BOSTON — The Red Sox entered Game 2 having lost their home-field advantage and in danger of heading to Houston down 2–0. Instead starter David Price kept the game close, and a resurgent Boston offense—highlighted by likely AL MVP Mookie Betts’s two-double night—took down the defending champs. Here are three thoughts on Boston’s 7–5 win.
PRICE CHECK
The Red Sox hadn’t even swapped their jerseys for ALDS CHAMPIONS T-shirts last Tuesday when manager Alex Cora told Price that he would start Game 2 of the ALCS. “That was special,” Price said before Game 1. But given his history as a starter in the postseason—10 starts, nine losses, a 6.03 ERA, most recently a five-out performance against the Yankees—a reporter still checked with Cora after Boston lost Game 1: “Down one at home obviously increases the pressure on tomorrow’s game. David 100% still your starter?” “Yes,” Cora said. Next question.
Price’s outing wasn’t exactly the October gem for which he has been searching, but he kept his team in the game. He allowed four runs through 4 2/3 innings—his best playoff start in a Red Sox uniform. He threw 80 pitches, 50 of them strikes, and avoided the big inning that has so often dogged him. The team insisted that he had made easily fixable mistakes against New York and that he would rebound, and he largely did. The lefthander relied heavily on his cutter and four-seamer at first, occasionally mixing in a two-seamer, then added his changeup in the fourth. Against the Yankees he had overthrown the cutter, sacrificing some control for an extra three miles per hour of velocity, and paid for the mistake; on Sunday it was back around 88 and back to the weapon it normally is. The Fenway crowd showered him with a standing ovation as he departed with two outs in the fifth inning.

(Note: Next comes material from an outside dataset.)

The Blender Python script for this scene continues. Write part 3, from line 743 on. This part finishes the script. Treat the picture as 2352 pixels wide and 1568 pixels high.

Perhaps the fans realized that the mediocre stat line was deceiving: Price’s infield defense probably cost him two runs in the second, when shortstop Xander Bogaerts took his time on a Carlos Correa groundball that became an infield hit instead of the second out of the inning. Martin Maldonado doubled Correa over to third, then first baseman Steve Pearce dove for a George Springer liner well to his left. In the time it took Betts to get to the ball, both runs scored. (Price was fully responsible for Marwin González’s two-run homer the next inning, though.)
YOU MAR-WIN SOME
It was a checkered night for Astros leftfielder González and the Green Monster. Things started off well for the pair; González blasted a two-run shot off the National sign above the wall to give Houston the lead in the third inning. But one frame later, González crashed into the out-of-town scoreboard attempting to make a play on a Pearce double. He missed the ball and instead clanged his head against the metal. He crumpled to the ground, but got up after a few minutes and shooed away the gathered trainers and coaches. Three batters later, with the bases loaded, Jackie Bradley Jr. roped a 98-mph fastball off the Monster. The ball skidded off the wall, onto the ground, then up onto the wall that traces the third baseline, bouncing twice along the padding as all three runs came across to score and put the Red Sox ahead.
THE BREG-MAN
Houston third baseman Alex Bregman complained during the ALDS against the Indians that his team had been relegated to the daytime slots while the Red Sox and Yankees got to play in the evenings. Primetime seems to agree with him: He doesn’t have a hit yet in the series, but he’s reached base at a .700 clip in two games after six walks and a hit by pitch. That gives him an absurd .417/.708/1.000 slash line this postseason, good for a preposterous 1.708 OPS. (We pause here in memory of 2004, when Barry Bonds slashed .362/.609/.812—yes, that’s 1.422—for the season.) Bregman has walked 10 times in his five playoff games this year. Mariners centerfielder Dee Gordon walked nine times all season. Bregman has also made several outstanding defensive plays at third base. Houston ace Justin Verlander used his post–Game 1 press conference to highlight Bregman: “He was a vacuum cleaner over there.” If the Astros win the series, it will likely have a lot to do with their third baseman.